Daily News Analysis ‘Supreme Court Structural Expansion & Case Pendency’ : 29 May
Why in News:
The President promulgated an ordinance to increase the sanctioned judge strength of the Supreme Court of India from 34 to 38 to tackle escalating case pendency.
Key Facts: Analysis of Judge Strength and Pendency Dynamics
Constitutional Authority: Under Article 124(1) of the Constitution of India, the power to alter and prescribe the total sanctioned number of Supreme Court judges is vested exclusively in Parliament via legislative enactments.

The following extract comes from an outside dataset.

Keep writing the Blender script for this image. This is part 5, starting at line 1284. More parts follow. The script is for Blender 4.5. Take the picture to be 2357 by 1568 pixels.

Ordinance Route Paradox: While the executive can increase bench capacity through presidential ordinances during parliamentary recess under Article 123, previous structural expansions (such as in 1956, 1960, 1977, 1986, 2008, and 2019) were traditionally executed via ordinary legislative bills.
The Special Leave Petition (SLP) Bottleneck: A substantial volume of the apex court’s caseload is consumed by discretionary appeals under Article 136, which grants extraordinary power to hear appeals against any judgment from any court or tribunal, bypassing standard appellate hierarchies.
The Polyvocality vs. Consistency Dilemma: Expanding judge strength creates more Division Benches (typically consisting of two judges), which accelerates initial case processing but increases the risk of conflicting rulings among coordinate benches, requiring prolonged references to larger Constitution Benches.
Absence of National Litigation Policy (NLP): Public entities, central ministries, and state governments remain the country’s most prolific litigants; the lack of a standardized litigation framework frequently forces routine disputes and repetitive transfer petitions up to the apex level.
Procedural Reform Benchmarks: Overcoming case backlogs relies heavily on establishing institutional filters to curb frivolous Public Interest Litigations (PIL) by strictly applying judicial guidelines like those in State of Uttaranchal vs. Balwant Singh Chaufal, alongside implementing rigid time caps for oral arguments.